Debe concederse que en parte tienen razón las oposiciones al señalar que el PRI se lo tiene bien merecido, por el solo hecho de haber ejercido el poder por más de ochenta años, pero esa idea no debe obnubilar conciencias y razonamientos. No debe analizarse el desarrollo político de México desde una óptica maniquea que reduce la realidad a los extremos de lo malo y lo bueno; deben tomarse en cuenta los matices, porque no todo fue “malo” en el siglo XX, si así fuera México sería un país sin instituciones, sin desarrollo, sin progreso, sin democracia.

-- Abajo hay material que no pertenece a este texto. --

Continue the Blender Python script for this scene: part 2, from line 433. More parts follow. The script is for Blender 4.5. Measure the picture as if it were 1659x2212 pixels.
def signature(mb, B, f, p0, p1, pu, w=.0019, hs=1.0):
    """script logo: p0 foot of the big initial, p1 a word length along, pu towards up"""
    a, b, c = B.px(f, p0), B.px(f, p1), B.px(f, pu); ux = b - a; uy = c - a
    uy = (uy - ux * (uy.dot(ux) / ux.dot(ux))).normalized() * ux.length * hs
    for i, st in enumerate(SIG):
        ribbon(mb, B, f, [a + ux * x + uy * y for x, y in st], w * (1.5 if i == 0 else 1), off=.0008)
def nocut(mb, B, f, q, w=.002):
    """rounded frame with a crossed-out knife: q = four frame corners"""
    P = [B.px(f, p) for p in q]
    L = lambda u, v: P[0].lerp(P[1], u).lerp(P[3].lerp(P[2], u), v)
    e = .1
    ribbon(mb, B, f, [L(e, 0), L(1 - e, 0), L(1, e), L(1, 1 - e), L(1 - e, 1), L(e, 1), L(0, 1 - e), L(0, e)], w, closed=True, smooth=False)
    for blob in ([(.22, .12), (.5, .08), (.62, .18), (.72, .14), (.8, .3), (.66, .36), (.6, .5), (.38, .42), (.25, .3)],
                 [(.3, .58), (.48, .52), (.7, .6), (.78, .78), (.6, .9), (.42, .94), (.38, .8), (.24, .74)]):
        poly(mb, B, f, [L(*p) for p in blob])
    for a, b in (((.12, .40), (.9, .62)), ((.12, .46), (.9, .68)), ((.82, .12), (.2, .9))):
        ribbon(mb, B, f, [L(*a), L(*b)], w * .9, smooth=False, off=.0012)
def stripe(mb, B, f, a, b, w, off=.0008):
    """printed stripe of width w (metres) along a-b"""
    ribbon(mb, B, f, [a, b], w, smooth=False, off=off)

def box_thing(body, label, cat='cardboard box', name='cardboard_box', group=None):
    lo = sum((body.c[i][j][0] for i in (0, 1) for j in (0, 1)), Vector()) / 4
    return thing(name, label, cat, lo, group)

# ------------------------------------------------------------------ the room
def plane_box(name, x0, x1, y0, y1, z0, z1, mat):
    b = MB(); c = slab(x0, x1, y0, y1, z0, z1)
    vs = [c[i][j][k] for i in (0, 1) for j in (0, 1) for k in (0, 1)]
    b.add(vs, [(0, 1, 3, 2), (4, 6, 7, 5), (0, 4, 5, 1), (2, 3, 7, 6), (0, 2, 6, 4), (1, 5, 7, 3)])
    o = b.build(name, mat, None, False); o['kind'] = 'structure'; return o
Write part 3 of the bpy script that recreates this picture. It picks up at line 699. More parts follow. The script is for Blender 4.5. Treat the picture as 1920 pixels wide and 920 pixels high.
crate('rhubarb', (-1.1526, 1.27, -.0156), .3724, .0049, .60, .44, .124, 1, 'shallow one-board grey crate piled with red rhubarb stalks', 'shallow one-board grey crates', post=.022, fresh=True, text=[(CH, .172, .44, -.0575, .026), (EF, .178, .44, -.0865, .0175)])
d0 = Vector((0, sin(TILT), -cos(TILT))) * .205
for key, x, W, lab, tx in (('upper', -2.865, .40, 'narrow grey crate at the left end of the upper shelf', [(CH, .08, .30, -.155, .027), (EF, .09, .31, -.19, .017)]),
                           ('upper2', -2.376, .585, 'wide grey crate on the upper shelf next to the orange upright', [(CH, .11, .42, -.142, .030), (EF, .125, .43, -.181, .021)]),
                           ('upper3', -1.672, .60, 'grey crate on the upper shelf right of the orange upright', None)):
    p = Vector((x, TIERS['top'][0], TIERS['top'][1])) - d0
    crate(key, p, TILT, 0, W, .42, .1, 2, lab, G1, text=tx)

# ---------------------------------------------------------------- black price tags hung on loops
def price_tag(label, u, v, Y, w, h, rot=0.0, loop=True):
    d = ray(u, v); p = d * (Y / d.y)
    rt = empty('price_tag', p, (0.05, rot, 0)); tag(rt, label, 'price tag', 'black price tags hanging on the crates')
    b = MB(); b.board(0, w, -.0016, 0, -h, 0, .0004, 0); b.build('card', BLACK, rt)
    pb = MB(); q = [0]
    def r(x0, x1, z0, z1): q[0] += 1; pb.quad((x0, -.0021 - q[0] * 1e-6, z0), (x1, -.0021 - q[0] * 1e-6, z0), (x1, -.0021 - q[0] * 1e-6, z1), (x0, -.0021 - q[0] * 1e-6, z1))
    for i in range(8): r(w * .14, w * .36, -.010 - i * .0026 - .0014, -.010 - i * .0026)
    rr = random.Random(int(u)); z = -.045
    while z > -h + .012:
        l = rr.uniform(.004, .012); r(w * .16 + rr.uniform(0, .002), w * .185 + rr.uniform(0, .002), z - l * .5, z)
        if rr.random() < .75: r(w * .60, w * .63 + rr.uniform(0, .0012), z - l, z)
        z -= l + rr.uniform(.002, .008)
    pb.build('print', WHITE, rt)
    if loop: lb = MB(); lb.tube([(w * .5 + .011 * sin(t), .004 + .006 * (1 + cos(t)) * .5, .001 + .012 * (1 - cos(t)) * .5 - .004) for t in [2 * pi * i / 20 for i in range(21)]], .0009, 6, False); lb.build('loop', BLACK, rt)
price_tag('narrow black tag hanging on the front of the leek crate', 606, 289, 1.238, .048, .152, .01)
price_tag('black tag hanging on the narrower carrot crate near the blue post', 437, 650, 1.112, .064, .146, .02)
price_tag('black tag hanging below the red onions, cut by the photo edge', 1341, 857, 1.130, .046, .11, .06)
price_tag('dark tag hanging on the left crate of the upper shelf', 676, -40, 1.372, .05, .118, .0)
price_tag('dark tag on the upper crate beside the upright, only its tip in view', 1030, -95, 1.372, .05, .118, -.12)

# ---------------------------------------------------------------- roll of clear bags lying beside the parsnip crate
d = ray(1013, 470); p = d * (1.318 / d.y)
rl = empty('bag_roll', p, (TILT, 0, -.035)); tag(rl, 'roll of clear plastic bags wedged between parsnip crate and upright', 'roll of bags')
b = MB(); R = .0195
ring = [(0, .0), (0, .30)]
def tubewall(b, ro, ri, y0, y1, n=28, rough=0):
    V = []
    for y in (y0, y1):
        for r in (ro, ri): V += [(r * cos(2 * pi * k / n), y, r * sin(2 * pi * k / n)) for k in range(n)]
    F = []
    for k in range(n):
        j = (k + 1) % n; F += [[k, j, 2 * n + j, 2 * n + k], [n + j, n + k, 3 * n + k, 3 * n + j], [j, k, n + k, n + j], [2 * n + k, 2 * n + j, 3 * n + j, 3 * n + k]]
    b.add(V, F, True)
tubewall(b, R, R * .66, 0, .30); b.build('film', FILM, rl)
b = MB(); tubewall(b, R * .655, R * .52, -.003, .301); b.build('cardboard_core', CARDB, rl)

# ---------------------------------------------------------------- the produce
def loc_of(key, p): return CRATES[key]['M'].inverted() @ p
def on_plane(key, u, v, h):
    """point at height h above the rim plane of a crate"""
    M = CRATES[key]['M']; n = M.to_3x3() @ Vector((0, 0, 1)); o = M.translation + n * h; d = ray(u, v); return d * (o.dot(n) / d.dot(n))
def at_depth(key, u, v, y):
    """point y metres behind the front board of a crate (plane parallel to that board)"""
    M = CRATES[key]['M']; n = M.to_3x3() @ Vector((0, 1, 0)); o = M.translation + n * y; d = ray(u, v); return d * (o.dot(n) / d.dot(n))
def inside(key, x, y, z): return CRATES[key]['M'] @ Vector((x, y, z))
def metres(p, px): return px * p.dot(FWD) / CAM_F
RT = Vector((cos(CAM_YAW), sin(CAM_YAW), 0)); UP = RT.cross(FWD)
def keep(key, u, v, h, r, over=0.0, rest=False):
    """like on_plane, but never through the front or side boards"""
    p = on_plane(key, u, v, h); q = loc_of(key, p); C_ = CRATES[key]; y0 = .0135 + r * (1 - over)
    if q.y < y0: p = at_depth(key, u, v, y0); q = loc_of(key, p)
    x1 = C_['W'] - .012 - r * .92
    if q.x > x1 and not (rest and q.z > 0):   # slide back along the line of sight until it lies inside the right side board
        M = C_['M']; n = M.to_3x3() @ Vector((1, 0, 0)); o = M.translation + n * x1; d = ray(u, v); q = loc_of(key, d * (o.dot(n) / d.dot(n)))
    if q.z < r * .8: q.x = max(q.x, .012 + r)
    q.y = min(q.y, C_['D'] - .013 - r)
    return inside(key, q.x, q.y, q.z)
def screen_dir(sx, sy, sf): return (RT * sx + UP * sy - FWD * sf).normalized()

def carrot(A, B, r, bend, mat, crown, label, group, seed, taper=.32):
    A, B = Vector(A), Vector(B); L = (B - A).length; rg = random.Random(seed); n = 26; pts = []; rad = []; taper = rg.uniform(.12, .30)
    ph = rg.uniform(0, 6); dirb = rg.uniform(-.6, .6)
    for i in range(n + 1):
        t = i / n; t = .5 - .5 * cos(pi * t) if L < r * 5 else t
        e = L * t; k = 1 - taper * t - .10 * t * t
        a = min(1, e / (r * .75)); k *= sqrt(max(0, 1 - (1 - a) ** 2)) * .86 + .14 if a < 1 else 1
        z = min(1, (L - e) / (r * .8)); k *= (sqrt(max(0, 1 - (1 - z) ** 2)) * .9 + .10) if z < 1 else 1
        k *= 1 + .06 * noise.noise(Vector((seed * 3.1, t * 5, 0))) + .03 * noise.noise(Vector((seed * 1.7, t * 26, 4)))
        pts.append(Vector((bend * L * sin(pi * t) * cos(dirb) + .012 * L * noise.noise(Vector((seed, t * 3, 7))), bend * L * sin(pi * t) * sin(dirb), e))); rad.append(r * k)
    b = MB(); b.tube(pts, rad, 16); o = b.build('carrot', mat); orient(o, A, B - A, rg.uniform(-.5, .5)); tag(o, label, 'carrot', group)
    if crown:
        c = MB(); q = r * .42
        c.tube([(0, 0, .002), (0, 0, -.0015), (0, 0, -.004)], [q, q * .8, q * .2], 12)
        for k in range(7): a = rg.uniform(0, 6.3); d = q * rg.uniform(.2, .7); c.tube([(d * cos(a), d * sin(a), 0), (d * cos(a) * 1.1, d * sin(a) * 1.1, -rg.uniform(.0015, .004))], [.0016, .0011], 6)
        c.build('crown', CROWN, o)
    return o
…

En la democracia deben caber todas las personas y todos los partidos. No se puede ni se debe hacer de la lucha democrática un ejercicio político discriminatorio. La democracia, no debemos olvidarlo, es el único sistema en el que el ciudadano goza de libertad personal para asociarse políticamente, para profesar su fe, para expresarse conforme a su pensamiento, para ejercer el sufragio y optar por cargos públicos de cualquier naturaleza, sin obstáculos derivados de raza, religión, género o preferencia de cualquier clase, incluida la partidista.

Un gran avance democrático sería acabar de una vez por todas con los “antis”, y participar en las contiendas político electorales en forma proactiva, propositiva, planteando nuestra idea de nación sin descalificaciones, porque al final del camino pasarán las elecciones y, gane quien gane, aquí seguiremos.

A propósito de trabajar por México, ¿Cuándo se cumplirán los compromisos de los  partidos de aportar la ayuda para los damnificados de los sismos?